Threat: Denial of Service (DoS) against TiDB Server

  • Threat: Denial of Service (DoS) against TiDB Server

    • Description: An attacker overwhelms the TiDB server with a large number of requests, connections, or computationally expensive queries, causing it to become unresponsive or crash. This could be a distributed denial-of-service (DDoS) attack or a targeted attack exploiting a specific query weakness. The attacker might aim to disrupt service availability for legitimate users.
    • Impact: Service unavailability (availability loss), potential data inconsistency if transactions are interrupted, and financial losses if the application is critical.
    • Affected Component: TiDB server (SQL processing engine, connection handling), potentially affecting PD and TiKV if the TiDB server becomes a bottleneck.
    • Risk Severity: High
    • Mitigation Strategies:
      • Rate Limiting: Implement rate limiting on API requests and database connections to prevent overload.
      • Connection Pooling: Use connection pooling to efficiently manage database connections and prevent resource exhaustion.
      • Resource Limits: Configure resource limits (CPU, memory, connections) for TiDB server instances.
      • Load Balancing: Distribute traffic across multiple TiDB server instances using a load balancer.
      • Query Optimization: Enforce query optimization best practices and monitor for slow or resource-intensive queries.
      • DDoS Protection: Utilize a DDoS protection service to mitigate large-scale attacks.
      • Circuit Breakers: Implement circuit breakers in the application to prevent cascading failures.

Threat: Vulnerability in TiDB Extension/Plugin (High Severity Cases)

  • Threat: Vulnerability in TiDB Extension/Plugin (High Severity Cases)
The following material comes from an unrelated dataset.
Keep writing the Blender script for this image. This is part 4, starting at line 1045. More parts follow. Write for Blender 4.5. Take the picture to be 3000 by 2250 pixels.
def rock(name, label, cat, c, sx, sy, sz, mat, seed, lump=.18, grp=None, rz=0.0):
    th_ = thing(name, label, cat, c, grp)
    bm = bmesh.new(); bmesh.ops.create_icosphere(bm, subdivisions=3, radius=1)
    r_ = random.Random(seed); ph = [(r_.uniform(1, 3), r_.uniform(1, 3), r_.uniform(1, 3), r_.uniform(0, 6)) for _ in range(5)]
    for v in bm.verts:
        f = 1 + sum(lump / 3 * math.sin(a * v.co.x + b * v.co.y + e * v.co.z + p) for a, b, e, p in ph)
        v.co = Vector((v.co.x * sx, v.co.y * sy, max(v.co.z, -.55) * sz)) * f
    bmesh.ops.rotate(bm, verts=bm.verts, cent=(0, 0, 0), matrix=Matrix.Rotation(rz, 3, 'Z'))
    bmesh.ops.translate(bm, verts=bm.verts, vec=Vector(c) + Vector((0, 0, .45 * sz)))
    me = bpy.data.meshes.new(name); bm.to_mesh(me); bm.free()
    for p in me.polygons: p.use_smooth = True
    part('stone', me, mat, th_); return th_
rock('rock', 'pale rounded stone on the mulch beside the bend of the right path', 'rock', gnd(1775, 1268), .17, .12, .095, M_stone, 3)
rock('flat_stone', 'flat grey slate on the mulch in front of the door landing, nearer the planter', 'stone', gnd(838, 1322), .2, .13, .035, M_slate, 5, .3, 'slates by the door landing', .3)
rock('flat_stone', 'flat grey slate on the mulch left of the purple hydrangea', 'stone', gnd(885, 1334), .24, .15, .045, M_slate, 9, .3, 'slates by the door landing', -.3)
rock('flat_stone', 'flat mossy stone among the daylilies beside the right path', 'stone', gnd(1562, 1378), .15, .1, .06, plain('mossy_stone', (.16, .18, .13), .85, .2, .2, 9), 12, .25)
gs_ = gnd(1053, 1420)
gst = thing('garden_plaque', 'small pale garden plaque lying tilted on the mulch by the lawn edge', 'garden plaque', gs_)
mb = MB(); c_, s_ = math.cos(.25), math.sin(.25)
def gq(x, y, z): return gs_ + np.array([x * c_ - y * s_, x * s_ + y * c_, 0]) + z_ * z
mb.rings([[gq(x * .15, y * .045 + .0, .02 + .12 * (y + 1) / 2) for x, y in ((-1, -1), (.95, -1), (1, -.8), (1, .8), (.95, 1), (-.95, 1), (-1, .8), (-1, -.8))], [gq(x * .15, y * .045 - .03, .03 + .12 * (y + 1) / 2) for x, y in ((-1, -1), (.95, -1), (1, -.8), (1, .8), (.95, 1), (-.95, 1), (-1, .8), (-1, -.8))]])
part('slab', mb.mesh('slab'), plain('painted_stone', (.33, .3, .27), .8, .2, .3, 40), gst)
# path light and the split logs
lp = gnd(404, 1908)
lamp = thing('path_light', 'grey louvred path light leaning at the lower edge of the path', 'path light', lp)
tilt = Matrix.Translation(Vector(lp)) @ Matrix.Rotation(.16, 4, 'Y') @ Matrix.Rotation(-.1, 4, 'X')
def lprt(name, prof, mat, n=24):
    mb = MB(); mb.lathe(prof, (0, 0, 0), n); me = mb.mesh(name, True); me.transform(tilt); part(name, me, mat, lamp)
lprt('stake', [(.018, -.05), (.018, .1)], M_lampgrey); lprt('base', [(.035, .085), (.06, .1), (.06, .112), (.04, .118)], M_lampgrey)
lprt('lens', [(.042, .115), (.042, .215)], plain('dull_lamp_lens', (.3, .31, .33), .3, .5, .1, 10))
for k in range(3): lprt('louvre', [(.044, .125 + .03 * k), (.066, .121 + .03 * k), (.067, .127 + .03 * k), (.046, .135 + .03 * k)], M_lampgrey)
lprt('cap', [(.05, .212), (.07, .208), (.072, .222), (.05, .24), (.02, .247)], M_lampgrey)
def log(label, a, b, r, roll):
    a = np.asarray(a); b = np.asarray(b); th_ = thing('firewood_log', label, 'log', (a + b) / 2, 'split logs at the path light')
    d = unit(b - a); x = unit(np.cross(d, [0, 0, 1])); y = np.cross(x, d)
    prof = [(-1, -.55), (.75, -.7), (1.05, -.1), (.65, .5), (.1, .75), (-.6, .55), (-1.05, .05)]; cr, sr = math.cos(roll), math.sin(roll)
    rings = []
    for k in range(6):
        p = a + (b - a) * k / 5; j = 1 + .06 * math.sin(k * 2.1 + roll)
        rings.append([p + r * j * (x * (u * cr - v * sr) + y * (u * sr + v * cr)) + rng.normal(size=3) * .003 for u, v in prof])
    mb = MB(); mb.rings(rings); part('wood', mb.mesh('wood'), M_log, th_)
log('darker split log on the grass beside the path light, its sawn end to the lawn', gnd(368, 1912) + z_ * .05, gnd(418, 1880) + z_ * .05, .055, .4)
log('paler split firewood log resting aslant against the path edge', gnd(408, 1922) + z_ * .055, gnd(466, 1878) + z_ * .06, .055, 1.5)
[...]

    • Description: A custom-developed or third-party TiDB extension or plugin contains a high-severity security vulnerability (e.g., remote code execution, privilege escalation) that directly impacts the core TiDB components. An attacker exploits this vulnerability to gain unauthorized access, execute arbitrary code on the TiDB server itself, or disrupt the TiDB cluster. This differs from lower-severity vulnerabilities that might only affect the plugin's functionality.
    • Impact: Could range from data breaches (confidentiality loss) with direct access to TiDB data, to complete system compromise of the TiDB server and potentially other cluster components.
    • Affected Component: The specific TiDB extension or plugin, and critically, other core TiDB components (TiDB server, potentially TiKV or PD if the vulnerability allows for privilege escalation).
    • Risk Severity: High
    • Mitigation Strategies:
      • Thorough Code Review: Conduct rigorous security-focused code reviews of all custom extensions and plugins, with a particular emphasis on identifying high-severity vulnerabilities.
      • Vulnerability Scanning: Use static and dynamic analysis tools, focusing on identifying vulnerabilities that could lead to RCE or privilege escalation.
      • Sandboxing: Strongly consider running extensions in a highly restricted, sandboxed environment to limit their access to the TiDB server and other system resources, even if this impacts functionality.
      • Regular Updates: Keep extensions and plugins up to date with the latest security patches. Prioritize updates that address high-severity vulnerabilities.
      • Least Privilege: Grant extensions only the absolute minimum necessary privileges. Re-evaluate privileges regularly.
      • Vendor Security: If using third-party plugins, choose reputable vendors with a strong security track record and a demonstrated commitment to promptly addressing vulnerabilities. Consider alternatives if the vendor's security posture is questionable.
      • Disable if Unnecessary: If a plugin or extension is not strictly required, disable it to reduce the attack surface.